I'm struggling to understand the concept behind questions of the form $f(x) = g(x) \bmod h(x)$. The example I have infront of me states
"... note that $x\cdot x = x+1$ since $x^2 \bmod (x^2+x+1) = x+1$"
It looks super simple but I think I'm missing just one small key bit of information yet I can't find it anywhere?
I forgot to include that they are in a field of characteristic 2
Any direction would be appreciated!
On
To understand modding by polynomials, first let's recall how modding by numbers works: We say $a \equiv b \mod n$ if $a-b$ is a multiple of $n$. For polynomials, it works exactly the same way:$$ f(x) \equiv g(x) \mod h(x) \Longleftrightarrow f(x)-g(x) \text{ is a multiple of }h(x) $$ There's a well-defined notion of "is a multiple of" for polynomials, just like there is for integers, and just like integers, the set of polynomials that are multiples of $h(x)$ is an ideal subring of the full polynomial ring, thus equivalence mod $h(x)$ respects addition and multiplication.
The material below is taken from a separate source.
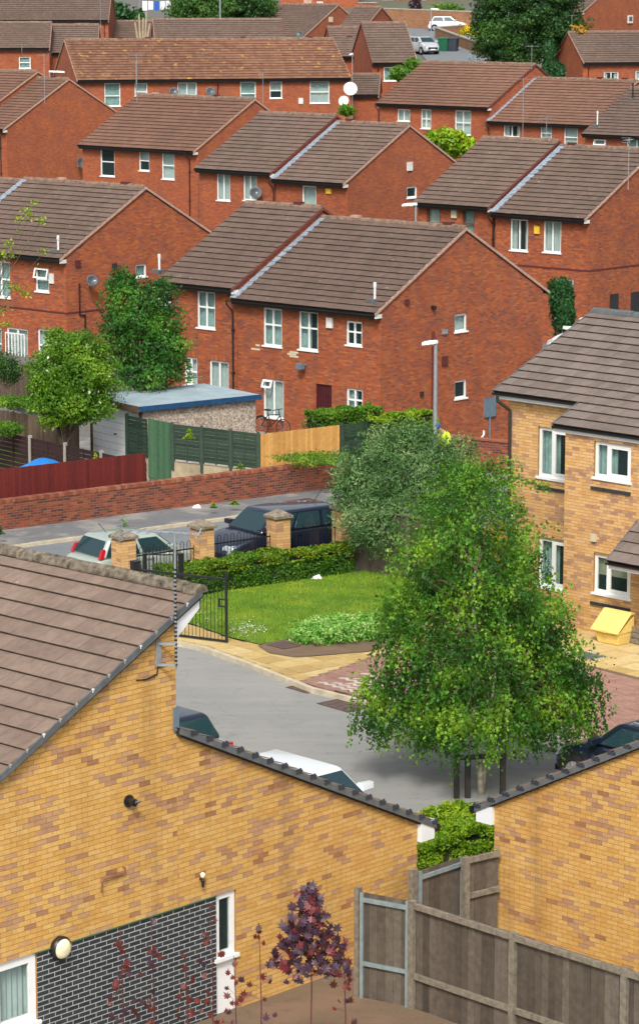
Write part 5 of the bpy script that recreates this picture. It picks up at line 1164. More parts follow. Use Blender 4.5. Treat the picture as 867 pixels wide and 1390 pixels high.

In this example, $$ x+1 \equiv x^2 \mod (x^2 + x+1) $$ is saying $x^2 - (x+1)$ is a multiple of $x^2+x+1$. Since you're in a field with characteristic 2, $1=-1$, so this is true (in fact, $x^2 - (x+1) = x^2 + x + 1$).
On
To answer the question in the title, to find $g(x) \bmod h(x)$, use polynomial division and write $g(x) = q(x)h(x)+r(x)$, with $r(x)=0$ or $\deg r(x) < \deg h(x)$. Then $r(x)$ is the reduction you seek: $r(x)= g(x) \bmod h(x)$.
This is wrong, unless the coefficients are in a field of characteristic 2.
$$ x^2 + x + 1 \equiv 0 \pmod {x^2 + x + 1} $$ $$ x^2 \equiv -x-1 \pmod {x^2 + x + 1} $$